Cramer likened the market to a four-legged stool, with the legs represented by the U.S., Europe, China and the emerging markets. He explained that last year the U.S. markets were doing nothing, while Europe was just realizing it was in big trouble.

Meanwhile China was putting the breaks on its red-hot real estate markets and the emerging markets were slowing their economies as well. Putting all four of those factors together meant that there was no way the slowly improving U.S. markets could escape the pull from Europe.

Fast forward to today and Cramer said the markets paint a different picture. Europe is still in a recession, he said, but there is some progress being made on the debt issues. The European economies could still take a turn for the worse, but largely they've stabilized.

Things are still slowing in China, said Cramer, but at least that country is letting up on the brakes, as are the emerging markets like Brazil.
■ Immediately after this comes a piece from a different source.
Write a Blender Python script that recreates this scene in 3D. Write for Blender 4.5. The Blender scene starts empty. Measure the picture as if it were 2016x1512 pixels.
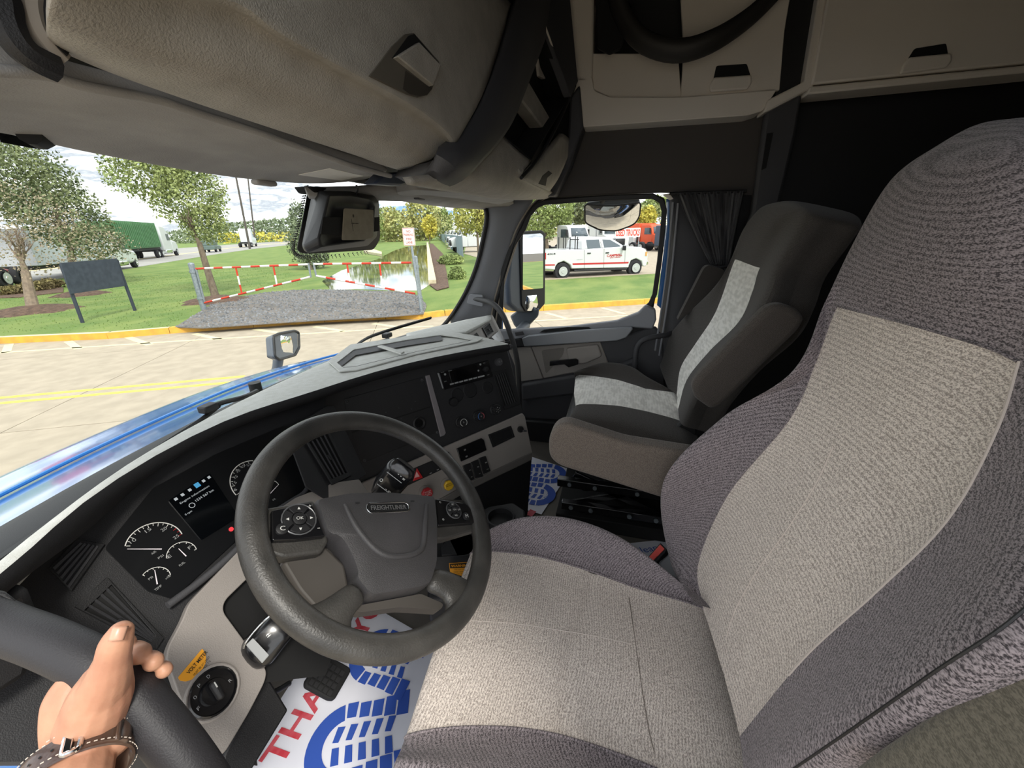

Meanwhile, the U.S. economy is picking up steam, led by aerospace, oil and gas, autos and non-residential construction.

Cramer said today's stool creates a mixed picture, but one that's far better than it was just a year ago. Thus the markets are tipped by news from Europe and can react positively to news out of China, but largely they hold their own. Cramer said this can be seen in today's trading action, as stocks sold off in the morning while the European markets were trading, but rallied in the afternoon as the U.S. news ruled the rest of the day.